En el camino a la capital, se terminó la guerra. "Schindler nos dio armas y dijo: 'mi mando se acabó'. Después quedamos libres".
"Tenía mucha suerte", exclama don Samuel. La misma que le acompañó cuando fueron los hombres de las SS quienes escogieron a veinte mecánicos 'voluntarios'. "Me sacaron, me montaron a un camión y nos llevaron, sin saberlo, a la fábrica de Óscar Schindler, en donde nos bajaron a golpes de cachiporra. Decir joyero no estaba bien, así que me presenté como forjador en bronce. Despacharon a todos y solo me dejaron a mí. Me trajeron un cenicero forjado en hierro y me preguntaron si podía hacerlo. Voy a probar, le dije al oficial, y fue así como hice uno mejor que el de la muestra. Terminaron pidiéndome más para sus regalos y me dieron cigarrillos".
De día y de noche, si es que tenía el coraje de mirarlos a los ojos, aunque prefería eludirlos, don Samuel sólo sentía miedo. "Schindler, vestido siempre elegante, no me ofrecía cigarrillos, pero sí los encendía y los botaba al piso para que yo los recogiera. Yo sentía que él sí era humano".

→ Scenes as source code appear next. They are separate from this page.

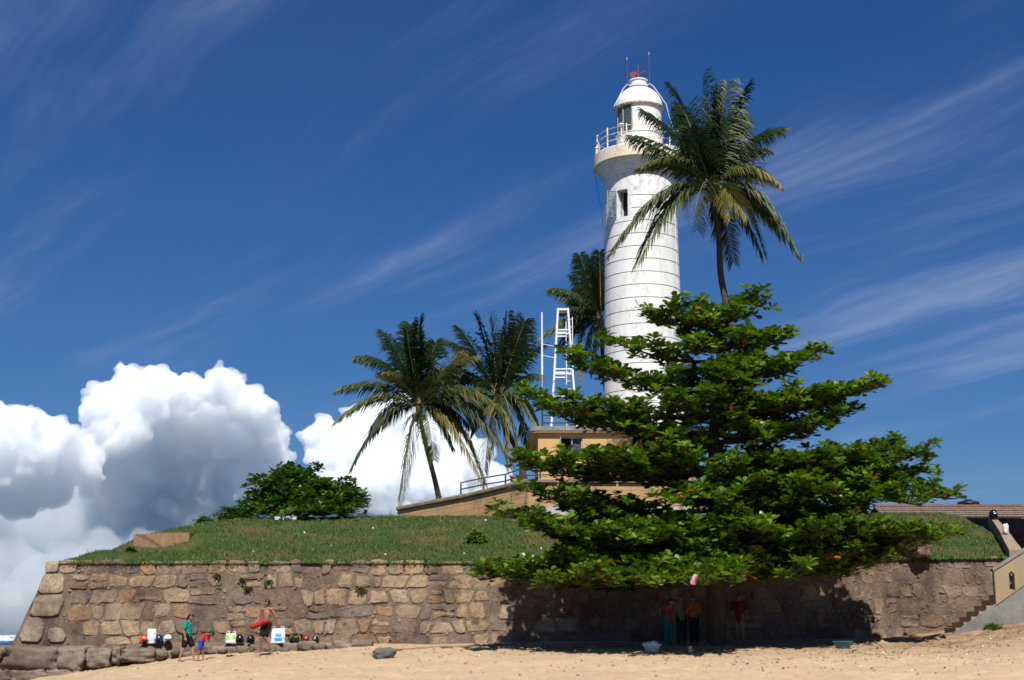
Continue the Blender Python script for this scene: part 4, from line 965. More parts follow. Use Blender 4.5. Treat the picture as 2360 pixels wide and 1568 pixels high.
for (va, vt, ut, dy_) in lobes:
    tipside = ut < 1310 or ut > 1880 or vt > 1330 or vt < 790
    if not tipside and gt.random() < .34: continue
    if not tipside: vt += gt.uniform(-24, 24); ut += gt.uniform(-35, 35); dy_ *= gt.uniform(.75, 1.1)
    A = ax_at(va + gt.uniform(-25, 30)); C = W(ut, vt, TY + dy_); BR.append((A, C))
for k in range(16):   # short front limbs round the stem
    v = 860 + k * 27
    if 950 < v < 1050: continue
    BR.append((ax_at(v + 30), W(1665 + gt.uniform(-90, 120), v + gt.uniform(-15, 25), TY - lerp_table(v, [(700, .9), (1000, 2.6), (1300, 4.2)]) * gt.uniform(.7, 1.0))))
for k in range(26):   # landward side of the crown, above the wall
    va = 1260 - k * 20; A = ax_at(va); wdt = lerp_table(va, [(720, 1.2), (1260, 5.6)]); an = R(90 + gt.uniform(-70, 70))
    BR.append((A, A + Vector((math.cos(an) * wdt, math.sin(an) * wdt * .75, gt.uniform(-.1, .5)))))
pagoda_tree(tree, None, axis, BR, gt, 1.38, .235, trunk_r=.34, sec=.82)

# ---- the small almond tree and bushes on the hill
def hill_pt(u, v, Y): q = W(u, v, Y); return Vector((q.x, Y, hill_z(q.x, Y)))
HY = 66.0; q = hill_pt(705, 1190, HY); t2 = empty('almond_tree', q, 'small low spreading almond tree on top of the grass hill', 'tree')
g2 = np.random.default_rng(5)
BR = []
def ax2(v): return W(lerp_table(v, [(1075, 668), (1190, 705)]), v, HY)
for (va, vt, ut, dy_) in [(1085, 1075, 668, 0), (1095, 1084, 735, 0), (1110, 1108, 572, 0), (1110, 1115, 640, -1.2), (1105, 1100, 690, -1.2), (1120, 1118, 812, 0), (1120, 1125, 750, -1.4), (1130, 1130, 590, -1), (1135, 1140, 660, -2), (1140, 1135, 800, -1), (1150, 1158, 844, 0), (1150, 1150, 590, -.6),
      (1155, 1160, 700, -2.4), (1160, 1165, 780, -2), (1165, 1172, 840, -.6), (1160, 1170, 620, -2), (1170, 1178, 560, -1), (1168, 1176, 740, -2.2), (1095, 1092, 640, 1), (1120, 1120, 760, 1.2), (1140, 1145, 820, 1.2), (1150, 1150, 570, 1.2), (1100, 1094, 655, -.8), (1112, 1112, 700, .8), (1172, 1182, 670, -2.4), (1172, 1182, 800, -1.8), (1178, 1186, 720, -2.8), (1178, 1186, 640, -2.2), (1175, 1186, 600, -1.2), (1178, 1186, 830, -1.0), (1176, 1186, 760, -2.6), (1165, 1168, 660, -1.5), (1165, 1166, 740, -1.5), (1150, 1150, 690, -1.8), (1178, 1188, 560, -.4), (1140, 1138, 700, -1.3), (1183, 1191, 700, -3.4), (1183, 1191, 655, -3.0), (1183, 1191, 750, -3.0), (1183, 1191, 800, -2.2), (1183, 1191, 610, -2.2), (1180, 1190, 680, -1.2), (1180, 1190, 725, -1.2), (1090, 1076, 680, .3), (1100, 1082, 655, -.3)]:
    BR.append((ax2(va), W(ut, vt, HY + dy_)))
pagoda_tree(t2, None, [q + Vector((0, 0, -.3))] + [ax2(v) for v in (1160, 1130, 1100, 1080)], BR, g2, 1.3, .2, leafmat=m_almond_far, trunk_r=.2, sec=.85)
def bush(name, c, rx, ry_, rz_, n, g, mat, label, ls=.16, cat='bush'):
    o = empty(name, c, label, cat); P = []
    for _ in range(n):
        d = np.array([g.normal(), g.normal(), abs(g.normal()) * 1.0]); d /= np.linalg.norm(d); r_ = g.uniform(.55, 1.0) * (1 + .25 * fbm(d[0] * 2.2 + c[0], d[1] * 2.2, d[2] * 2.2))
        P.append((d[0] * rx * r_, d[1] * ry_ * r_, d[2] * rz_ * r_))
    A = rosettes(P, g, (ls * .8, ls * 1.3), (5, 8), (.1, 1.0)); me = leaf_mesh('foliage', *A); me.materials.append(mat); link('foliage', me, o)
    b = MB()
    for _ in range(7): a_ = g.uniform(0, 6.28); b.tube([(0, 0, -.1), (math.cos(a_) * rx * .3, math.sin(a_) * ry_ * .3, rz_ * .5), (math.cos(a_) * rx * .6, math.sin(a_) * ry_ * .6, rz_ * .8)], [.025, .018, .008], 4)
    s_ = b.build('stems', m_bark, o); s_['kind'] = 'stuff'; return o
gb = np.random.default_rng(9)
def stand_pt(u, v): q = W(u, v, 51.3); return Vector((q.x, 51.3, sand_z(q.x, 51.3)))
bush('round_bush', hill_pt(472, 1190, 63.5), .48, .45, .42, 70, gb, m_almond_far, 'small dark round bush at the seaward crest of the hill')
bush('spreading_bush', hill_pt(545, 1190, 64.5), 1.05, .8, .72, 230, gb, m_almond_far, 'wide green bush just left of the small hilltop almond tree', .2)
bush('wild_shrub', hill_pt(1098, 1215, 58.2), .42, .4, .55, 110, gb, leaf_mat('shrub_leaf', [(0, (.10, .17, .025)), (1, (.23, .30, .06))]), 'bright green weedy shrub alone on the grass slope', .13)
bush('edge_weed', hill_pt(302, 1245, 57.2), .2, .2, .22, 30, gb, m_almond_far, 'tiny weed tuft beside the brown wall stump', .13)
bush('wild_shrub', stand_pt(2290, 1436), .3, .18, .2, 34, gb, MATS['shrub_leaf'], 'low green weed at the foot of the grey stair wall', .12, 'weed')
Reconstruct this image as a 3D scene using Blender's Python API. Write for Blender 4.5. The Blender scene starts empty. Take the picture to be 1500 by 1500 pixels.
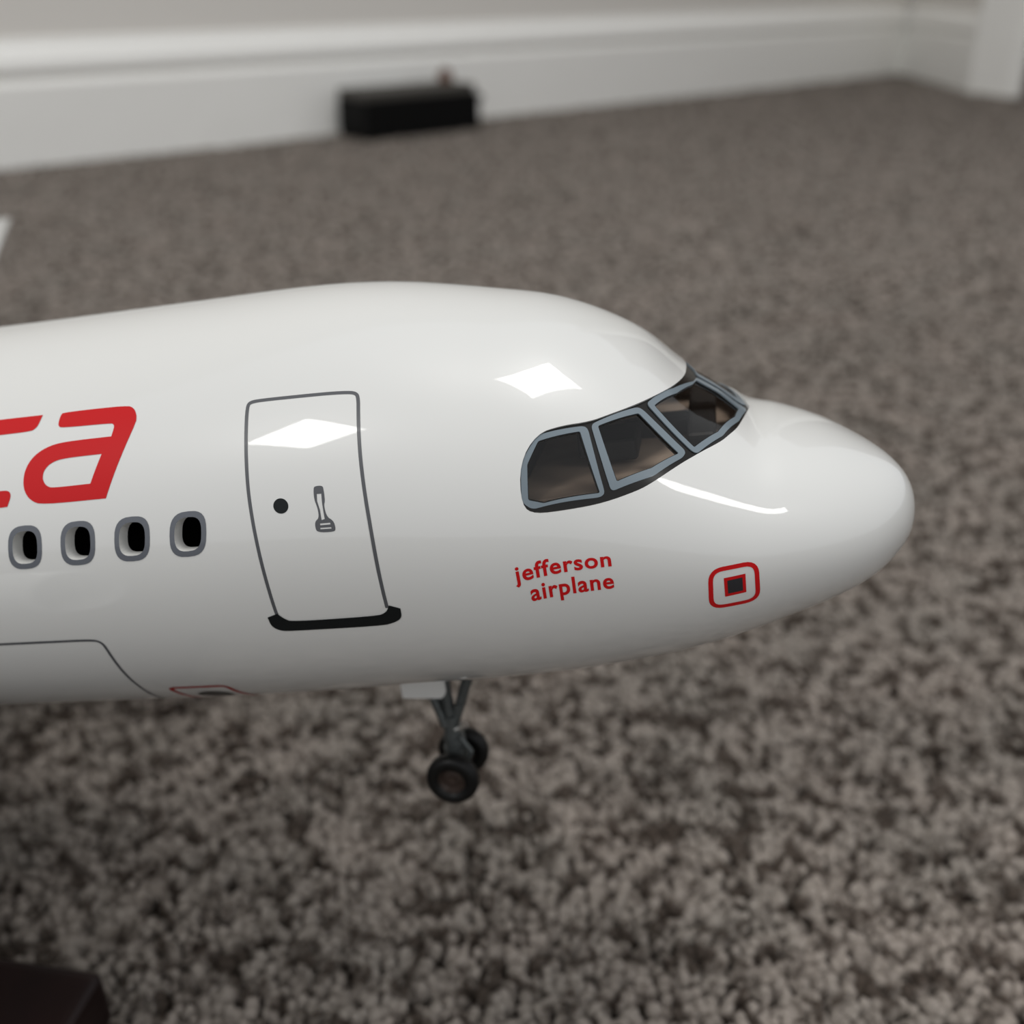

Schindler, dice don Samuel, ordenó por ejemplo que a cada uno de sus prisioneros los tatuaran con una tinta roja que se borraba, no con tinta negra o azul con la que cientos de judíos y gitanos quedaron marcados de por vida.
Sin noticias del frente de batalla, don Samuel fue ascendido a jefe de construcción de troqueles y mantenimiento de maquinaria pesada. "Sin saber qué era eso, pero no fallé ni una vez".
"Una noche vino Schindler y me dijo que hiciera una lista, porque había órdenes de hacer segregación. No sabíamos a dónde nos iban a mandar. Era peligroso, pero cómo iba a decirle que yo no me atrevía. Al fin le dije que tenía miedo y que prefería que lo hiciera otro. Después me informaron que había sido incluido entre los que iban a ser 'despachados'. Me explicaron que allí había parejas con hijos que tenían prioridad sobre mí que era soltero. El resultado fue que el mismo Schindler cuando llegó el momento, nos reunió en el patio y personalmente hizo la segregación. La lista no sirvió para nada y me dejó con mi gente".
Casi todas las mujeres fueron enviadas a Auschwitz, y los hombres a Gross-rosen.
"Allá nos desnudaron y nos mandaron al baño. Estábamos seguros que de allí saldría el gas y se terminarían nuestras vidas, pero vimos que cayó agua. Después pasamos por el dentista que hizo el inventario de quienes tenían piezas de oro. Nos revisaron en busca de joyas y nos pusieron un vestido de rayas. Cuando llegó Schindler dijimos, ¡nos salvamos!".
"Mientras que yo esté aquí no les pasará nada, les dijo Schindler y le pidió a don Samuel que elaborara un sello especial. Aunque no le consta, se atreve a afirmar que con este sello Schindler falsificó una carta en la que se le ordenaba a un oficial encargado de cavar grandes fosas en las que se enterraría a los prisioneros con el propósito de no dejar pruebas de los crímenes del nazismo, que se presentara en la comandancia de Berlín.
En el camino a la capital, se terminó la guerra. "Schindler nos dio armas y dijo: 'mi mando se acabó'. Después quedamos libres".